Dear Shaded viewers,
Minimalism, monochrome, clean cuts, and straight lines have been at the core of Courrèges for six decades. While these principles suggest simplicity, Courrèges’ futuristic designs are anything but. Season by season, Creative Director Nicolas di Felice continues the legacy of boundary-pushing through masterful innovation in production techniques, modern technology, and conceptual strength. In this SS25 collection, he reflected on his own propositions and challenged the notion of originality, reminding us that nothing is ever truly new. The Möbius Strip – a long strip twisted and affixed at its ends to form a continuum – serves as a fitting symbol, a little ironically, as the starting point of this collection.
The show opened with a cocoon-shaped leather coat, a circle back to the architecture of a Haute Couture cape designed by André Courrèges for his 1962 winter collection. Its form, enveloping the body with only slits for arms, evolved into a straight tailored neoprene-bonded coat in the following looks. Once shed, elliptical patterns were revealed, looping around the body to appear like separates at first glance. In fact, these fluid, skin-bearing geometries formed one garment that wound and snapped into place. A slim bandeau flowed into a top, a dress, a bodysuit. In a cyclical nature, the design concept was renewed through the introduction of a different texture, material, and dimensionality – a continuous evolution.

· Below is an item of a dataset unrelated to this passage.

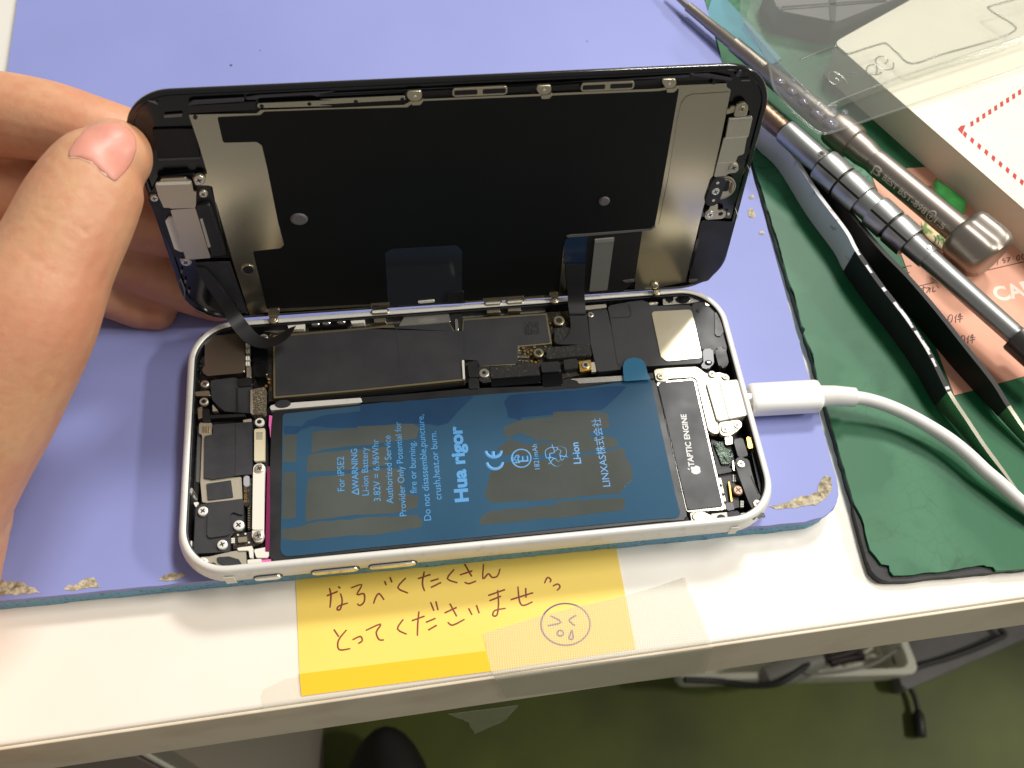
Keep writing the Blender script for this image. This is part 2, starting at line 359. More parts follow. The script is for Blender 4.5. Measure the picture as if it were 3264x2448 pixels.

Clean bias-cuts of chiffon and silk dresses spiraled around the body, finished with seamless boning that sent ripples through the fabric with each step. Light caught the eye as it reflected off intricate embroidery – bead, after bead, after bead. There was no beginning or end in trousers that were at once skirts: fabric from the outer seam of one leg crossed to the outer of the other, creating an infinity loop. This concept, too, was repeated in various expressions, from sleek, sensual leather to the delicate pleats of chiffon. This constant tension between structure and fluidity in material underscored the freedom when control over the inevitable is released.
At the heart of a white abyss, Di Felice, with scenography director Rémy Brière and Finish artist duo Grönlund-Nisunen, created a tremendous ‘Ocean Drum’. The meditative vibrations of its rolling metal beads intertwined with an isolated chorus of a rave anthem. The soundtrack, designed by Erwan Sene and Di Felice, was in tribute to the certainty that there will always be a next wave.
Di Felice’s existential reflection on the cyclical nature of the universe was fully realised through the repetition of his designs, the endless loops that wound around the body, the fluidity of form and material, and the reverberating sounds cutting through the air. Courrèges SS25 offered a comforting prophecy of eternal renewal, suggesting that in fashion, as in life, everything comes full circle.